Yes. Of course I am.

That’s something I didn’t fully understand for a few years. My father, in his special way, brought this fact to my attention several years ago when he told me that “the Nazis wouldn’t have cared if you called yourself an atheist.”

And that’s that. I am a Jew. I am an atheist. I am also a Capricorn, and astrology is total nonsense.

Ta-Nehisi Coates reminded me once again of my iron connection to Jewishness when he referred to some of the groups who have “become white” in the past: Catholics, Irish, Italians, Jews, etcetera. I reeled and repositioned my relationship to what I was reading. It occurred to me as I read that I am “white” as long as it is convenient. “White” in my day-to-day life, and for the purposes of taxes and the census. “White” until the divestment movement capsizes and becomes outwardly antisemitic. Certainly not “white” enough for the signs that appeared as recently as a few years ago in Belgium declaiming that people of my heritage were unwelcome in some cafes and other establishments, or for the increased rates of anti-semitic hate-crimes in France over the last few years.

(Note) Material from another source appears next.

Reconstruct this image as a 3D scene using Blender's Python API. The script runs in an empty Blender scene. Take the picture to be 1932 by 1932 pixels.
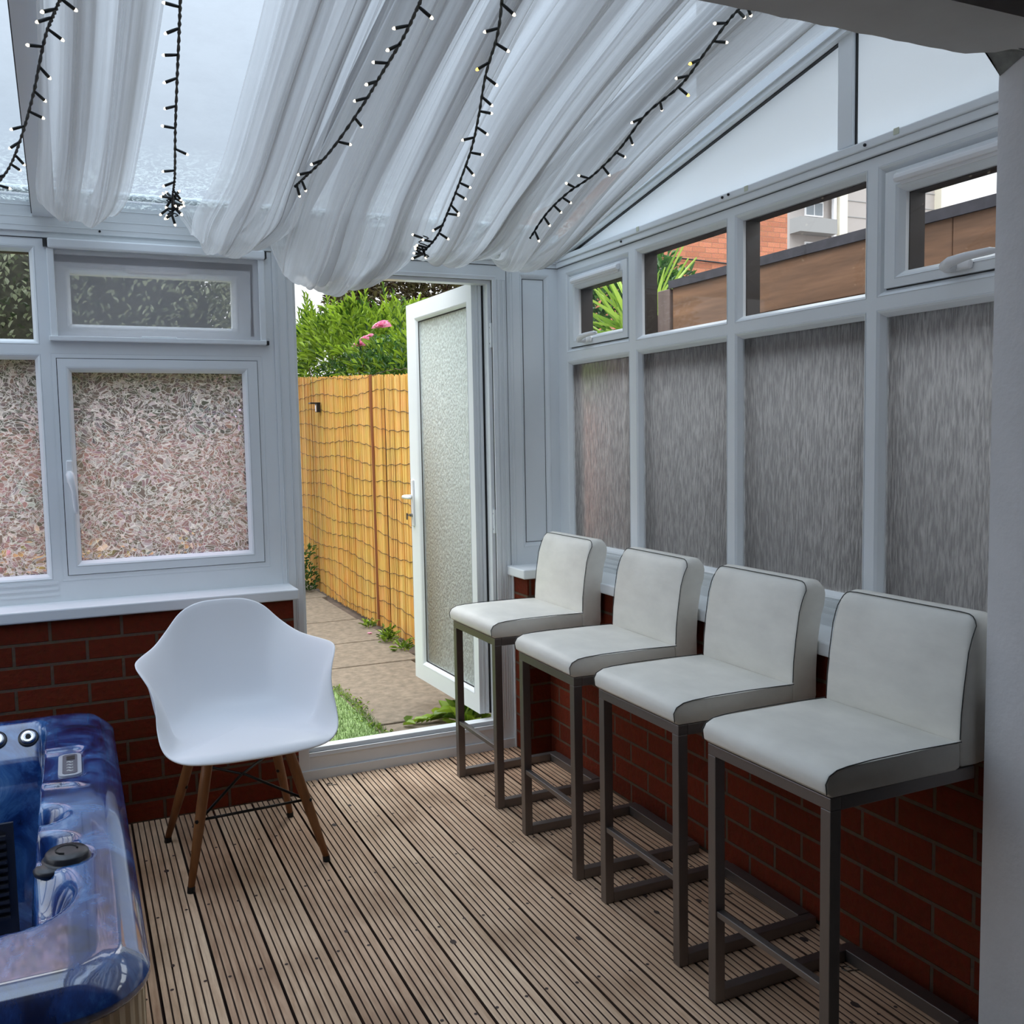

These are the kinds of thoughts the bubbled up as I read Between the World and Me. I searched for a means through which to relate. But one of the most important things I learned is that I don’t have to be able to relate. In fact, assuming that I can is a big part of the problem. Understanding that there are fundamental differences in experience is a crucial step toward making meaningful change. Despite the feeling that we’re careening toward the event horizon with no hope of escape, I honestly think better times are ahead of us, provided there is a stronger education system established, wherein young people are encouraged to engage with material that expands their world views and upsets the delicate balance of their lives.

This is what I think Toni Morrison means when she says that Between the World and Me should be required reading. I wholeheartedly agree. It is extraordinary.